- [JOB] Return all the data below as it stands, minus the pictures.

- [DATA]
++++

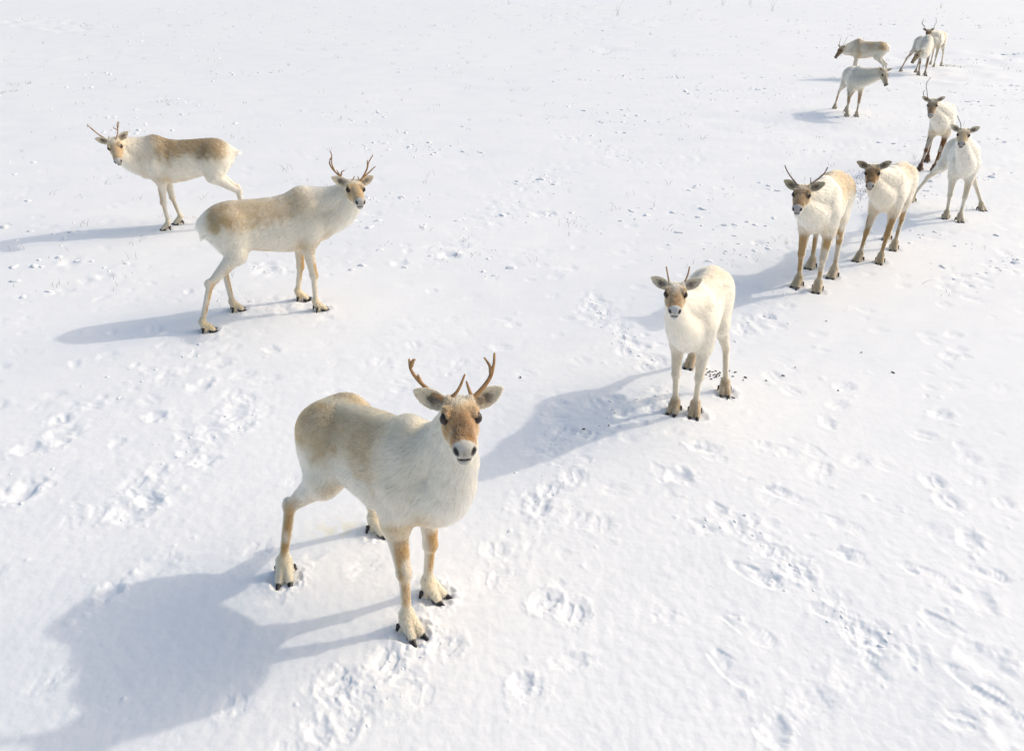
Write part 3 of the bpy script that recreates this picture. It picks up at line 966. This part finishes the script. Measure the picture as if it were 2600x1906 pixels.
    Ln = np.where(onh & (qh[:, 0] > .308), .003, Ln)
    for sg in (1, -1):
        de = np.sqrt((qh[:, 0] - .104) ** 2 + (qh[:, 1] - sg * .07) ** 2 + (qh[:, 2] + .05) ** 2)
        Ln = np.where(onh & (de < .040), .0006, Ln)
        dn_ = np.sqrt((qh[:, 0] - .348) ** 2 + (qh[:, 1] - sg * .035) ** 2 + (qh[:, 2] + .086) ** 2)
        Ln = np.where(onh & (dn_ < .022), .0006, Ln)
    Ln = np.where(onh & (qh[:, 0] > .30) & (np.abs(qh[:, 2] + .124) < .012), .0006, Ln)
    keep = P0[:, 2] > .012
    jx, jy, jz = [noise3(P0[:, 0] * 16 + i * 9, P0[:, 1] * 16, P0[:, 2] * 16, 90 + i) for i in range(3)]
    kx, ky, kz = [noise3(P0[:, 0] * 55 + i * 9, P0[:, 1] * 55, P0[:, 2] * 55, 95 + i) for i in range(3)]
    T = G + .28 * np.stack([jx, jy, jz], 1) + .24 * np.stack([kx, ky, kz], 1) + rng.normal(0, .10, (nh, 3))
    T -= N0 * (T * N0).sum(1)[:, None]
    T /= np.maximum(np.linalg.norm(T, axis=1), 1e-6)[:, None]
    Ln = Ln * rng.uniform(.65, 1.25, nh) * (1 + .25 * jx)
    lift = sp.get('lift', .30)
    p1 = P0 + Ln[:, None] * (.40 * T + (.30 + lift * .5) * N0) * .6
    p2 = P0 + Ln[:, None] * (.92 * T + lift * N0)
    p2[:, 2] -= Ln * .12
    p0 = P0 - N0 * .002
    pos = np.stack([p0, p1, p2], 1)[keep]
    n_ = len(pos)
    rr_ = sp.get('hrad', .0011)
    rad = np.tile(np.array([rr_, rr_ * .8, rr_ * .15]), (n_, 1)) * rng.uniform(.7, 1.2, (n_, 1))
    rad *= np.where(Ln[keep] < .013, .6, 1.)[:, None]
    tone = rng.normal(0, .06, nh) + .10 * kx - .38 * ((rng.random(nh) < .05) & (kx + jx > -.1) & (wt['trunk'] + wt['neck'] > .5))
    cc = np.clip(np.clip(C0, .01, .9) ** 1.28 * (1 + .8 * tone)[:, None], .01, .97)[keep]
    hc = bpy.data.hair_curves.new("fur")
    hc.add_curves([3] * n_)
    hc.attributes['position'].data.foreach_set('vector', pos.astype(np.float32).ravel())
    at = hc.attributes.get('radius') or hc.attributes.new('radius', 'FLOAT', 'POINT')
    at.data.foreach_set('value', rad.astype(np.float32).ravel())
    at = hc.attributes.new('Col', 'FLOAT_COLOR', 'CURVE')
    at.data.foreach_set('color', np.c_[cc, np.ones(n_)].astype(np.float32).ravel())
    at = hc.attributes.new('skin_normal', 'FLOAT_VECTOR', 'CURVE')
    sn = (N0 * .8 + .25 * T)[keep]
    at.data.foreach_set('vector', sn.astype(np.float32).ravel())
    hc.materials.append(M_FUR)
    link("fur", hc, root)
    return root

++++

- [THE RESPONSE]
Write part 3 of the bpy script that recreates this picture. It picks up at line 966. This part finishes the script. Measure the picture as if it were 2600x1906 pixels.
    Ln = np.where(onh & (qh[:, 0] > .308), .003, Ln)
    for sg in (1, -1):
        de = np.sqrt((qh[:, 0] - .104) ** 2 + (qh[:, 1] - sg * .07) ** 2 + (qh[:, 2] + .05) ** 2)
        Ln = np.where(onh & (de < .040), .0006, Ln)
        dn_ = np.sqrt((qh[:, 0] - .348) ** 2 + (qh[:, 1] - sg * .035) ** 2 + (qh[:, 2] + .086) ** 2)
        Ln = np.where(onh & (dn_ < .022), .0006, Ln)
    Ln = np.where(onh & (qh[:, 0] > .30) & (np.abs(qh[:, 2] + .124) < .012), .0006, Ln)
    keep = P0[:, 2] > .012
    jx, jy, jz = [noise3(P0[:, 0] * 16 + i * 9, P0[:, 1] * 16, P0[:, 2] * 16, 90 + i) for i in range(3)]
    kx, ky, kz = [noise3(P0[:, 0] * 55 + i * 9, P0[:, 1] * 55, P0[:, 2] * 55, 95 + i) for i in range(3)]
    T = G + .28 * np.stack([jx, jy, jz], 1) + .24 * np.stack([kx, ky, kz], 1) + rng.normal(0, .10, (nh, 3))
    T -= N0 * (T * N0).sum(1)[:, None]
    T /= np.maximum(np.linalg.norm(T, axis=1), 1e-6)[:, None]
    Ln = Ln * rng.uniform(.65, 1.25, nh) * (1 + .25 * jx)
    lift = sp.get('lift', .30)
    p1 = P0 + Ln[:, None] * (.40 * T + (.30 + lift * .5) * N0) * .6
    p2 = P0 + Ln[:, None] * (.92 * T + lift * N0)
    p2[:, 2] -= Ln * .12
    p0 = P0 - N0 * .002
    pos = np.stack([p0, p1, p2], 1)[keep]
    n_ = len(pos)
    rr_ = sp.get('hrad', .0011)
    rad = np.tile(np.array([rr_, rr_ * .8, rr_ * .15]), (n_, 1)) * rng.uniform(.7, 1.2, (n_, 1))
    rad *= np.where(Ln[keep] < .013, .6, 1.)[:, None]
    tone = rng.normal(0, .06, nh) + .10 * kx - .38 * ((rng.random(nh) < .05) & (kx + jx > -.1) & (wt['trunk'] + wt['neck'] > .5))
    cc = np.clip(np.clip(C0, .01, .9) ** 1.28 * (1 + .8 * tone)[:, None], .01, .97)[keep]
    hc = bpy.data.hair_curves.new("fur")
    hc.add_curves([3] * n_)
    hc.attributes['position'].data.foreach_set('vector', pos.astype(np.float32).ravel())
    at = hc.attributes.get('radius') or hc.attributes.new('radius', 'FLOAT', 'POINT')
    at.data.foreach_set('value', rad.astype(np.float32).ravel())
    at = hc.attributes.new('Col', 'FLOAT_COLOR', 'CURVE')
    at.data.foreach_set('color', np.c_[cc, np.ones(n_)].astype(np.float32).ravel())
    at = hc.attributes.new('skin_normal', 'FLOAT_VECTOR', 'CURVE')
    sn = (N0 * .8 + .25 * T)[keep]
    at.data.foreach_set('vector', sn.astype(np.float32).ravel())
    hc.materials.append(M_FUR)
    link("fur", hc, root)
    return root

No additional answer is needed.